* [AIM]
Write out the data below in full, unchanged, minus the images.

* [DATA SHOWN]
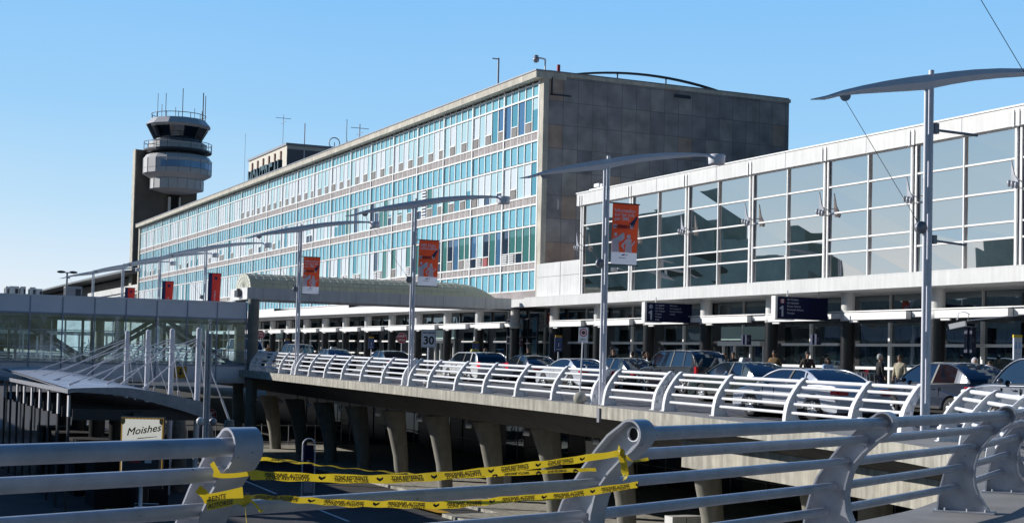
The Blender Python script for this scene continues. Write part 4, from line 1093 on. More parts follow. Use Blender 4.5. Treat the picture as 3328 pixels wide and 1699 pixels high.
y=54.6
while y<78:
    mb=MB()
    for i in range(n):
        xa=8+5*i/n;xb=8+5*(i+1)/n;dz=.42*(y-54.4)/23.6
        mb.obox((xa,y,rz_(xa,0)+.003+dz),(xb,y,rz_(xb,0)+.003+dz),.03,.006)
    mb.build('roof_seam',rf,t);y+=1.2
mb=MB()
for i in range(n):
    xa=8+5*i/n;xb=8+5*(i+1)/n;ha=.10+.46*(i/n)**1;hb=.10+.46*((i+1)/n)
    mb.mesh([(xa,54.3,rz_(xa,0)-ha),(xb,54.3,rz_(xb,0)-hb),(xb,54.3,rz_(xb,0)+.03),(xa,54.3,rz_(xa,0)+.03),(xa,54.42,rz_(xa,0)-ha),(xb,54.42,rz_(xb,0)-hb),(xb,54.42,rz_(xb,0)+.03),(xa,54.42,rz_(xa,0)+.03)],[(0,1,2,3),(4,5,6,7),(0,1,5,4),(3,2,6,7)])
mb.box(7.9,8.0,54.3,78,-.16,.0);mb.build('edge_fascia',fpaint,t)
mb=MB()
for q in range(9): mb.box(8.2,12.9,55+2.67*q,55.12+2.67*q,-1.15,-.75)
mb.box(10.3,10.7,54.5,78,-1.2,-.85);mb.build('beams',dsteel,t)
for q in range(9):
    mb=MB();mb.box(8.1,8.17,55.4+2.67*q,55.75+2.67*q,LOW,-1.05,1);mb.box(8.1,8.17,55.4+2.67*q,55.75+2.67*q,-1.05,-.25,0);mb.build('post',[lampp,dsteel],t)  # lower length coloured dark to stand in for shade
for q in range(5):
    mb=MB();mb.tube((10.9,56+5*q,LOW),(10.9,56+5*q,-.9),.35,14);mb.build('column',darkgr,t)
mb=MB()
for q in range(4):
    mb.box(9.4,12.2,57+5*q,59.2+5*q,LOW,-2.3)
mb.build_split('shelter_wall',black,t)
for q,(y,zb) in enumerate(((56.9,LOW),(61.8,LOW),(66.9,LOW),(72.0,LOW))):
    mb=MB();mb.tube((13.2,y,zb),(13.2,y,2.35),.11,14);mb.lathe([(.10,0),(.06,.05),(0,.06)],(13.2,y,2.35),14);mb.build('mast',lampp,t,label='mast number %d from the near end'%(q+1))
    mb=MB()
    for j,x in enumerate((8.3,9.7,11.1)):
        mb.tube((13.2,y,2.0-.08*j),(x,y,rz_(x,0)+.1),.022,6);mb.tube((x+(13.2-x)*.0,y,rz_(x,0)+.08),(x+(13.2-x)*.08,y,rz_(x,0)+.08+(1.9-rz_(x,0))*.08),.05,6)
    for dx,dy,zz in ((1.15,-.6,-1.2),(.7,1.2,-1.0)):
        mb.tube((13.2,y,2.0),(13.2+dx,y+dy,zz),.022,6);mb.tube((13.2+dx*.75,y+dy*.75,2.0+(zz-2)*.75),(13.2+dx,y+dy,zz),.045,6)
        
    mb.build('stay_cable',lampp,t)
    mb=MB()
    for dx,dy,zz in ((1.15,-.6,-1.2),(.7,1.2,-1.0)): mb.lathe([(.34,LOW),(.30,-2),(.18,zz),(0,zz)],(13.2+dx,y+dy,0),12)
    mb.build('anchor_block',pierc,t)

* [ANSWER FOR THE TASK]
The Blender Python script for this scene continues. Write part 4, from line 1093 on. More parts follow. Use Blender 4.5. Treat the picture as 3328 pixels wide and 1699 pixels high.
y=54.6
while y<78:
    mb=MB()
    for i in range(n):
        xa=8+5*i/n;xb=8+5*(i+1)/n;dz=.42*(y-54.4)/23.6
        mb.obox((xa,y,rz_(xa,0)+.003+dz),(xb,y,rz_(xb,0)+.003+dz),.03,.006)
    mb.build('roof_seam',rf,t);y+=1.2
mb=MB()
for i in range(n):
    xa=8+5*i/n;xb=8+5*(i+1)/n;ha=.10+.46*(i/n)**1;hb=.10+.46*((i+1)/n)
    mb.mesh([(xa,54.3,rz_(xa,0)-ha),(xb,54.3,rz_(xb,0)-hb),(xb,54.3,rz_(xb,0)+.03),(xa,54.3,rz_(xa,0)+.03),(xa,54.42,rz_(xa,0)-ha),(xb,54.42,rz_(xb,0)-hb),(xb,54.42,rz_(xb,0)+.03),(xa,54.42,rz_(xa,0)+.03)],[(0,1,2,3),(4,5,6,7),(0,1,5,4),(3,2,6,7)])
mb.box(7.9,8.0,54.3,78,-.16,.0);mb.build('edge_fascia',fpaint,t)
mb=MB()
for q in range(9): mb.box(8.2,12.9,55+2.67*q,55.12+2.67*q,-1.15,-.75)
mb.box(10.3,10.7,54.5,78,-1.2,-.85);mb.build('beams',dsteel,t)
for q in range(9):
    mb=MB();mb.box(8.1,8.17,55.4+2.67*q,55.75+2.67*q,LOW,-1.05,1);mb.box(8.1,8.17,55.4+2.67*q,55.75+2.67*q,-1.05,-.25,0);mb.build('post',[lampp,dsteel],t)  # lower length coloured dark to stand in for shade
for q in range(5):
    mb=MB();mb.tube((10.9,56+5*q,LOW),(10.9,56+5*q,-.9),.35,14);mb.build('column',darkgr,t)
mb=MB()
for q in range(4):
    mb.box(9.4,12.2,57+5*q,59.2+5*q,LOW,-2.3)
mb.build_split('shelter_wall',black,t)
for q,(y,zb) in enumerate(((56.9,LOW),(61.8,LOW),(66.9,LOW),(72.0,LOW))):
    mb=MB();mb.tube((13.2,y,zb),(13.2,y,2.35),.11,14);mb.lathe([(.10,0),(.06,.05),(0,.06)],(13.2,y,2.35),14);mb.build('mast',lampp,t,label='mast number %d from the near end'%(q+1))
    mb=MB()
    for j,x in enumerate((8.3,9.7,11.1)):
        mb.tube((13.2,y,2.0-.08*j),(x,y,rz_(x,0)+.1),.022,6);mb.tube((x+(13.2-x)*.0,y,rz_(x,0)+.08),(x+(13.2-x)*.08,y,rz_(x,0)+.08+(1.9-rz_(x,0))*.08),.05,6)
    for dx,dy,zz in ((1.15,-.6,-1.2),(.7,1.2,-1.0)):
        mb.tube((13.2,y,2.0),(13.2+dx,y+dy,zz),.022,6);mb.tube((13.2+dx*.75,y+dy*.75,2.0+(zz-2)*.75),(13.2+dx,y+dy,zz),.045,6)
        
    mb.build('stay_cable',lampp,t)
    mb=MB()
    for dx,dy,zz in ((1.15,-.6,-1.2),(.7,1.2,-1.0)): mb.lathe([(.34,LOW),(.30,-2),(.18,zz),(0,zz)],(13.2+dx,y+dy,0),12)
    mb.build('anchor_block',pierc,t)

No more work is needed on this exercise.